I think that Dr. Stephen Covey hits the nail on the head.  He published his remarkably popular book ‘The Seven Habits of Highly Effective People’ in 1989.  His habits number 1-3 allow us first to define that ‘thing’ that signifies our success. Dr. Covey breaks his habits down into 3 categories:  Independence, interdependence and continuous improvement.  The descriptions that follow are my interpretations of Dr. Covey’s explanations.

Independence

  • Habit 1: Be Proactive.  Take initiative, make choices and take responsibility for your choices and the consequences that follow.
  • Habit 2: Begin with the end in mind.  Discover and clarify your most important character values and life goals.
  • Habit 3: Put first things first.  First things are those things you, personally, find of most worth.

Interdependence

  • Habit 4: Think win-win.  No one need lose in order for another to win, there is enough to go around so genuinely strive for mutually beneficial solutions.
  • Habit 5: Seek first to understand, then to be understood.  Learn to listen empathically.
  • Habit 6: Synergize.  Combine the strengths of people through positive teamwork in order to achieve solutions no one person could have found alone.

Continuous Improvement

  • Habit 7: Sharpen the saw.  Create a balanced program for self-renewal in the four areas of your life (physical, social/emotional, mental, spiritual).  For example, 
    • physical:  beneficial eating, exercising, and resting.
    • social/emotional:  making social and meaningful connections with others.
    • mental:  learning, reading, writing, and teaching.
    • spiritual:  spending time in nature, expanding spiritual self through meditation, music, art, prayer, or service.

So habit 7 is pretty huge.  That’s why this list is so much shorter than the prior 2 lists for wealth and happiness. Next post is a comparison of the three lists.  I’ve already got a few habits that I’ll be wanting to focus on.

 

10 habits of rich people

summer attire: me, my sis and my aunt in 1963

summer attire: me, my sis and my aunt in 1963

I’m not entirely sure how I feel about this.  Actually I am….I feel kind of creepy.  My parents were both depression era babies so I grew up in a home that was very thrifty, where happiness was based on things that had nothing to do with the things that money can buy.  Although we were comfortable, when we traveled we stayed at Motel 6 (when it really cost $6) or at a relative’s home, and a big night out to dinner was at Denny’s.  And I occasionally got a stern “not this time Les” when I tried to order the prawns.  Being rich was never something that I aspired to.  If anything both  the thought of aspiring to wealth and having wealth make me feel uncomfortable.  In our house we buy what we need, give what we can, try to teach our children that stuff doesn’t make people happy and generally focus on other things that we truly value.  

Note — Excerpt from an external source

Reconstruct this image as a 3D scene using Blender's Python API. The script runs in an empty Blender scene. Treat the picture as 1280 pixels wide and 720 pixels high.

But some people do aspire to wealth.  And Tom Corley has written a whole book about it.  He has a list of 10 things that rich people do (and  poor people don’t).  Although he freely admits that this is a work in progress, his methods have been heavily questioned, and in my opinion rightfully so.  But I’m not posting this because I agree or disagree.  It’s just a list.  Tomorrow  I’m going to find and post habits of happy people.  The next day I’m going to see what I can find about habits of successful people. Then we can compare and contrast and see if we all think that wealth, happiness  and success have anything to do with one another.

Before we start, do you want to be rich?  If you were rich would you be happy?  And what do you think success is?

1. 70% of wealthy eat less than 300 junk food calories per day. 97% of poor people eat more than 300 junk food calories per day. 23% of wealthy gamble. 52% of poor people gamble.

2. 80% of wealthy are focused on accomplishing some single goal. Only 12% of the poor do this.

3. 76% of wealthy exercise aerobically 4 days a week. 23% of poor do this.

4. 63% of wealthy listen to audio books during commute to work vs. 5% for poor people.

5. 81% of wealthy maintain a to-do list vs. 19% for poor.

6. 63% of wealthy parents make their children read 2 or more non-fiction books a month vs. 3% for poor.

7. 70% of wealthy parents make their children volunteer 10 hours or more a month vs. 3% for poor.

8. 80% of wealthy make Happy Birthday calls vs. 11% of poor

9. 67% of wealthy write down their goals vs. 17% for poor

10. 88% of wealthy read 30 minutes or more each day for education or career reasons vs 2% for poor.